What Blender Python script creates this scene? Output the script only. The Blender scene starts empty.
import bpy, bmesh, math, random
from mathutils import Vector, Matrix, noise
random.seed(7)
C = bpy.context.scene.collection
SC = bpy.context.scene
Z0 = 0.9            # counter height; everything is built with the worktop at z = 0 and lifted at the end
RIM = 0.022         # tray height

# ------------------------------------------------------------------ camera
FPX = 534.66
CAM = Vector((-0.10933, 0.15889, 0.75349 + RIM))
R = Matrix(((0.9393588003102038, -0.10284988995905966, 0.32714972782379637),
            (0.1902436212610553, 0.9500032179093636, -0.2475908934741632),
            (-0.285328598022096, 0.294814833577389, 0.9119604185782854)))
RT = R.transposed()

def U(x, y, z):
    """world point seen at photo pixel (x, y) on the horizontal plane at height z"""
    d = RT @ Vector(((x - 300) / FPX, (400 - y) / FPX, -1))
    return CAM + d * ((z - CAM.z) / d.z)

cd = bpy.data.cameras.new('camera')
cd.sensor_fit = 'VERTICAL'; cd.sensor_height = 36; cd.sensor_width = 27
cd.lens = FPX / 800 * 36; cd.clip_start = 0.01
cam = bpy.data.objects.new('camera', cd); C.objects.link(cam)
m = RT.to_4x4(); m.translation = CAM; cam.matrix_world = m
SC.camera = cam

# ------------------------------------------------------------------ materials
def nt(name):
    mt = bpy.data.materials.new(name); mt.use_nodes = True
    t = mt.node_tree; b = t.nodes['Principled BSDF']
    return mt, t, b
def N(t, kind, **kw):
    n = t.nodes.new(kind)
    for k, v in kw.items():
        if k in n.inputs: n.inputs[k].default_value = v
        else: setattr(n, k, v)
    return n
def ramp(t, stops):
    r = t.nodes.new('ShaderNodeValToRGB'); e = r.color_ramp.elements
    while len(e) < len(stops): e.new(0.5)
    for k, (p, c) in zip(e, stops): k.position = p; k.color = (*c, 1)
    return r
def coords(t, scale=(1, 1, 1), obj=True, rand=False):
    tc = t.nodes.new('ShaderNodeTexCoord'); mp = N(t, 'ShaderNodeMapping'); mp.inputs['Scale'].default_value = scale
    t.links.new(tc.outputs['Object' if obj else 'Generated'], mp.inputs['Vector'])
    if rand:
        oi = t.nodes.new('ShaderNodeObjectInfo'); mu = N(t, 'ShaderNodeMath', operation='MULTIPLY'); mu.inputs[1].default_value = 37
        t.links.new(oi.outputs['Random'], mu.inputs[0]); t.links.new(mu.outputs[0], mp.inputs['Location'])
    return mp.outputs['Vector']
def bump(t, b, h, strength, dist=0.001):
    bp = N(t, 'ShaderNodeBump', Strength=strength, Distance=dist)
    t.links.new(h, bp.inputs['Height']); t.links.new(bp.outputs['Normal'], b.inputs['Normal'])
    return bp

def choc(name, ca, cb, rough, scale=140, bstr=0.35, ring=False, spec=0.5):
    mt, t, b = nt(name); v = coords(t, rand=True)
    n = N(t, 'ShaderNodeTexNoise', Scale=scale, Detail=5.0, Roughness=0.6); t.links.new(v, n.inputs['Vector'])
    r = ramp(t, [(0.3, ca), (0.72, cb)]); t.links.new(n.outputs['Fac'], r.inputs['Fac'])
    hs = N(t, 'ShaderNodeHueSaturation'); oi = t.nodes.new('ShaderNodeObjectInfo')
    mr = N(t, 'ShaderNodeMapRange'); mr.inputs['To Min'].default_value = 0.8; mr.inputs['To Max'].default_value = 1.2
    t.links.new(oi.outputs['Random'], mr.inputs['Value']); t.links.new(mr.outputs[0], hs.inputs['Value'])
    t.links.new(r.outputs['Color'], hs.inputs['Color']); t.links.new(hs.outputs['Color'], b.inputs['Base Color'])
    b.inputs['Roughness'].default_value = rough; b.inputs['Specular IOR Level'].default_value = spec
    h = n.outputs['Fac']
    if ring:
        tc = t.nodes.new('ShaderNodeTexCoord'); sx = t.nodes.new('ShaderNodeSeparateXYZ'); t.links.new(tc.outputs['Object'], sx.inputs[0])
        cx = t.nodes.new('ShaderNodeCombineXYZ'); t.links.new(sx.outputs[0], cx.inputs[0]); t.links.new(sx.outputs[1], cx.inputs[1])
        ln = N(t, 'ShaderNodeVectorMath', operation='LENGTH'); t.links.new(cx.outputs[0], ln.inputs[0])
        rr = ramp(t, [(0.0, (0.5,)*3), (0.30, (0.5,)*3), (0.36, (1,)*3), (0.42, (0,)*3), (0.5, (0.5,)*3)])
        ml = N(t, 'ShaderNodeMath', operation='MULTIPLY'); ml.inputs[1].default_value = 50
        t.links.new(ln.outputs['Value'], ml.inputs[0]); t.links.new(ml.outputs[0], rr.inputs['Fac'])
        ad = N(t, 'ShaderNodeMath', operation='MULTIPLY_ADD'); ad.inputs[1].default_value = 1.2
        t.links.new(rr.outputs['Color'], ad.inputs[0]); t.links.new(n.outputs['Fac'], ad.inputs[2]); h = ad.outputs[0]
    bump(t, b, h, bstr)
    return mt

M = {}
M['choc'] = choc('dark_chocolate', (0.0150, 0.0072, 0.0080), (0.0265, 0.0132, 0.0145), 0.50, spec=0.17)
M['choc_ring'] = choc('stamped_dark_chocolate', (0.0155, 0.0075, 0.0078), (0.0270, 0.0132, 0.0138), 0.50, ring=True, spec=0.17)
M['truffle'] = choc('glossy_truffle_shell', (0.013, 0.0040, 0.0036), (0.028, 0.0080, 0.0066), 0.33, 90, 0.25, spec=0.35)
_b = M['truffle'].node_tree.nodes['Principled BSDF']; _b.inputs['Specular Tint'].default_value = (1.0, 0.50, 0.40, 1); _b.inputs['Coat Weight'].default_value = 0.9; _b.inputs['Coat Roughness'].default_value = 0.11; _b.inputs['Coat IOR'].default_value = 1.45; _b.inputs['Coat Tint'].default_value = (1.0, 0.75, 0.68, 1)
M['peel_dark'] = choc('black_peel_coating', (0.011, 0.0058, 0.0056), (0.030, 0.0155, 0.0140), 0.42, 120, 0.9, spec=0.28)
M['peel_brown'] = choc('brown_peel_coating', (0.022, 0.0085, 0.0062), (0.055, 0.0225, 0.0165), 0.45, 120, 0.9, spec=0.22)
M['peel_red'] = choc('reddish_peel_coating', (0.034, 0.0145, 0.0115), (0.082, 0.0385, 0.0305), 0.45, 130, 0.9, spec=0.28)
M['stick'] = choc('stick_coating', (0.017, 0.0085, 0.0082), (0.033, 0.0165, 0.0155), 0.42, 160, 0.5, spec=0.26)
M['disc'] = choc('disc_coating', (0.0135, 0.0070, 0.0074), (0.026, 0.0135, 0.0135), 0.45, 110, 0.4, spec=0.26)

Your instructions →
In the listing above, please print only the lines from the first one to the line where "RIM = 0.022" appears, exactly as written, both of those lines included.

Solution below →
What Blender Python script creates this scene? Output the script only. The Blender scene starts empty.
import bpy, bmesh, math, random
from mathutils import Vector, Matrix, noise
random.seed(7)
C = bpy.context.scene.collection
SC = bpy.context.scene
Z0 = 0.9            # counter height; everything is built with the worktop at z = 0 and lifted at the end
RIM = 0.022         # tray height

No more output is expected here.